Monday, April 21, 2003

most of my weekend was spent distracting me from myself.

saturday afternoon was spent with g.gilson, a.mcguigan and her uncle regis shopping for dinner material in the strip district. i forgot how much i love open markets (i miss pike place!). all the sights, smells, and sounds attack the senses; the sun reflects a bright glare off peoples' wares and colors mesh while i play a game of trying to distinguish scents as i listen carefully for the unintentionally picked-up bits and peices of random conversation carried by a gently passing breeze.

the evening lazily passed grilling fresh salmon and vegetable kabobs for supper while sipping wine on a balcony overlooking a twinkling pittsburgh (side note: i will now forever think of the razor's edge when drinking wine), playing poker (straight flush first hand!), and watching a spectacular fireworks display.
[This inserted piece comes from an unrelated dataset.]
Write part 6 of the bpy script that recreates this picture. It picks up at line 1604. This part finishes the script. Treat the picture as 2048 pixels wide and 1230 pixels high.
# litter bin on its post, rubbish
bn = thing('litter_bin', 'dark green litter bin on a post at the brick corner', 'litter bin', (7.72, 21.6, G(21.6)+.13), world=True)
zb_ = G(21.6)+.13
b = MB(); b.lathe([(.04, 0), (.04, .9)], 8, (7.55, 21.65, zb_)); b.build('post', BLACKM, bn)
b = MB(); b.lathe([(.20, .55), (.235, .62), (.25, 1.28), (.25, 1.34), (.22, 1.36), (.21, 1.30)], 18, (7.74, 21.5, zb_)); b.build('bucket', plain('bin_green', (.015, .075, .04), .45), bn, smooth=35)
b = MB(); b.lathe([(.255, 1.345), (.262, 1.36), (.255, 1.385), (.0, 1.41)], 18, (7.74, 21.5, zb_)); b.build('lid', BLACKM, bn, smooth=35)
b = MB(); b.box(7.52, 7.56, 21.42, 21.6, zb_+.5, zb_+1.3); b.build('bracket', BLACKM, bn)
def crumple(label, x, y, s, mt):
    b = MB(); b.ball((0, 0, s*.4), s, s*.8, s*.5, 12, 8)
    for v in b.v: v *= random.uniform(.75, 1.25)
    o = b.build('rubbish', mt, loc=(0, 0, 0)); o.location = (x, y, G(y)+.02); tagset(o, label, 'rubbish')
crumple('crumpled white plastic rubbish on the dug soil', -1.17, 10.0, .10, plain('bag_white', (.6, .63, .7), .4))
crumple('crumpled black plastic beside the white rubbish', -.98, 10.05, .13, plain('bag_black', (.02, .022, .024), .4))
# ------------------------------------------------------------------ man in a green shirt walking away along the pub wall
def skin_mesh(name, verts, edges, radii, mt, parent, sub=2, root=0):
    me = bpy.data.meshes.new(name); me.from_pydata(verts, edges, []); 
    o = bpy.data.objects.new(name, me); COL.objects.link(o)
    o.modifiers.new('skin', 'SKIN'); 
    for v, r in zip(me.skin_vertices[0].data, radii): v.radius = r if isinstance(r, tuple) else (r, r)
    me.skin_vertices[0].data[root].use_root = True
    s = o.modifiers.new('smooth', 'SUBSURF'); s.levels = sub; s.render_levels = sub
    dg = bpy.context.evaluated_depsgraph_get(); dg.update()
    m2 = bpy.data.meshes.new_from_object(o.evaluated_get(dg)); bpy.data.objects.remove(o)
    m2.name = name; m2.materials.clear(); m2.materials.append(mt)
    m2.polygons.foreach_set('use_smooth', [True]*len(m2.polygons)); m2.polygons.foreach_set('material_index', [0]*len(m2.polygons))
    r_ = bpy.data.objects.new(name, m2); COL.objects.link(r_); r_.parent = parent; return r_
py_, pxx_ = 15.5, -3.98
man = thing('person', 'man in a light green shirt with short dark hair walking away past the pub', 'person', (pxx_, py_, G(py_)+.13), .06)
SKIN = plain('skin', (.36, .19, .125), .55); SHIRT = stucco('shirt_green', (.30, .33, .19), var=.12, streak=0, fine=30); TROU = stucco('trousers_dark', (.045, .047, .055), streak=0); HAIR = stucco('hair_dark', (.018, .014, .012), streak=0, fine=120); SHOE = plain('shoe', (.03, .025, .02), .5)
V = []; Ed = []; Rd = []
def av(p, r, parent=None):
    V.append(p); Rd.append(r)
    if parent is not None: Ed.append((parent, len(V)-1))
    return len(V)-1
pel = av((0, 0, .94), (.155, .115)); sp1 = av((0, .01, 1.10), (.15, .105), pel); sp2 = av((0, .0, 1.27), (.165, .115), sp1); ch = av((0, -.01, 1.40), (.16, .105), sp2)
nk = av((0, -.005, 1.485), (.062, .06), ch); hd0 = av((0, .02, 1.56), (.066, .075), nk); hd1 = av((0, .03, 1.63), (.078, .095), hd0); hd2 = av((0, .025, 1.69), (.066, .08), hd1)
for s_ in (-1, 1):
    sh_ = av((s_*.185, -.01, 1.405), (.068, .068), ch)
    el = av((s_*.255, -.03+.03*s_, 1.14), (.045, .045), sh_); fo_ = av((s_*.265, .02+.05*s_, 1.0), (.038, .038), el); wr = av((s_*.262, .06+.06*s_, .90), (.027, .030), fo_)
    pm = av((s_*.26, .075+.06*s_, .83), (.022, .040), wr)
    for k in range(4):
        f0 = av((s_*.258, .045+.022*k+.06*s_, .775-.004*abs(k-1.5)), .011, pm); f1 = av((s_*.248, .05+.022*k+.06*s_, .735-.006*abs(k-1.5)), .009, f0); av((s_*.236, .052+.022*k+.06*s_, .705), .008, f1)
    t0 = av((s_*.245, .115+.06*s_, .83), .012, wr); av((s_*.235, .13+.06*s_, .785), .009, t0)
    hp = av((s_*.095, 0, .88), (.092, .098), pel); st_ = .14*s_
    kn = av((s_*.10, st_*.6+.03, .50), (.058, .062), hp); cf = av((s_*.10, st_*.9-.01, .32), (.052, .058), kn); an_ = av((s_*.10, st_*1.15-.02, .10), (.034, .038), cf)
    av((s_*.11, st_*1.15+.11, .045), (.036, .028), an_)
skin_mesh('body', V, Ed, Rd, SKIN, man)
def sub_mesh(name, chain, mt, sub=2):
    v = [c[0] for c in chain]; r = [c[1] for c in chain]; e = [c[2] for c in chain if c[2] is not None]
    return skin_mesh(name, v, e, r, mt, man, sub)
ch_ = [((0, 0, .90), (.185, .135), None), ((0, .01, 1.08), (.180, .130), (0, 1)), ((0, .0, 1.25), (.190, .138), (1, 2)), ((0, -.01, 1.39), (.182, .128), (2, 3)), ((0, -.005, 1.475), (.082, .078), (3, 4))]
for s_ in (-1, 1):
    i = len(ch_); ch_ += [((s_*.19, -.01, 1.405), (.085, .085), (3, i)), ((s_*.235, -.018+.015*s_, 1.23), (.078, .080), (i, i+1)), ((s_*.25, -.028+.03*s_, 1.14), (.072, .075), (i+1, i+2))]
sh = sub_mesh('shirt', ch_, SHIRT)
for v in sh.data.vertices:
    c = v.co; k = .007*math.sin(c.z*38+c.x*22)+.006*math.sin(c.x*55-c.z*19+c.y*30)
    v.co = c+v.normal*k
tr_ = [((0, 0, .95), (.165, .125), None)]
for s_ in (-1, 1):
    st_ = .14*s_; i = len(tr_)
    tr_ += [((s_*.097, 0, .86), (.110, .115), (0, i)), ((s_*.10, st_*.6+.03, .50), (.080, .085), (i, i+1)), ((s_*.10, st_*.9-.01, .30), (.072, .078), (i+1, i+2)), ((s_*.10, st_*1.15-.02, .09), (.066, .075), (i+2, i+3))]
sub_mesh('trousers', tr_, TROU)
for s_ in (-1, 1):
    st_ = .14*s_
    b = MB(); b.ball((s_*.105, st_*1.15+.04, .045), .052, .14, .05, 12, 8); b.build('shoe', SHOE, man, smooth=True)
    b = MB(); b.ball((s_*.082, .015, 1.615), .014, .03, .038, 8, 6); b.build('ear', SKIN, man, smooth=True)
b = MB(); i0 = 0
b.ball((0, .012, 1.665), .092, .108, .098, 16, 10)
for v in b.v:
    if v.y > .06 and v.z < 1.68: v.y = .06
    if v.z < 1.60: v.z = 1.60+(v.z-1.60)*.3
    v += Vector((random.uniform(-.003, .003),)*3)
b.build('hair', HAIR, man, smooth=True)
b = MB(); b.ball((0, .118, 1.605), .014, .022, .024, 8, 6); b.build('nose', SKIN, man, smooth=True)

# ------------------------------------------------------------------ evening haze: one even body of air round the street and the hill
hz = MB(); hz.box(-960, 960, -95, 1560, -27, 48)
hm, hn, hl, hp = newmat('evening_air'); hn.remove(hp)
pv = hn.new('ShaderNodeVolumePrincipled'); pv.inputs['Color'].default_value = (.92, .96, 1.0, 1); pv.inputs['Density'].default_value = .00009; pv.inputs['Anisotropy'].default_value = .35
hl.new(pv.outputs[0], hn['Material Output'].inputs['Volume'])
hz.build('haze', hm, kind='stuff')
sunday morning i should have gone to church, but i didn't. i feel quite guilty for not attending the past few months, but i'm tired of religion without spiritualty. the latter i need to work on.

[angry rant]: i did not flirt or speak or even mouth a word to you. i did not look at you. for that matter, i didn't even know you existed. yet, you somehow got the impression that i might think it bloody okay for a creepy jackass like you to grab my ass. let's say i did speak to you and flirted shamelessly and bared my cleavage for your ogling eyes -that still does not mean you have any warrant or justification or permission to touch me or any other devotchka. so thank you mr. wanker, you've further strengthened my belief in why certain persons (as yourself) should have their yarbles removed and fed to the dogs.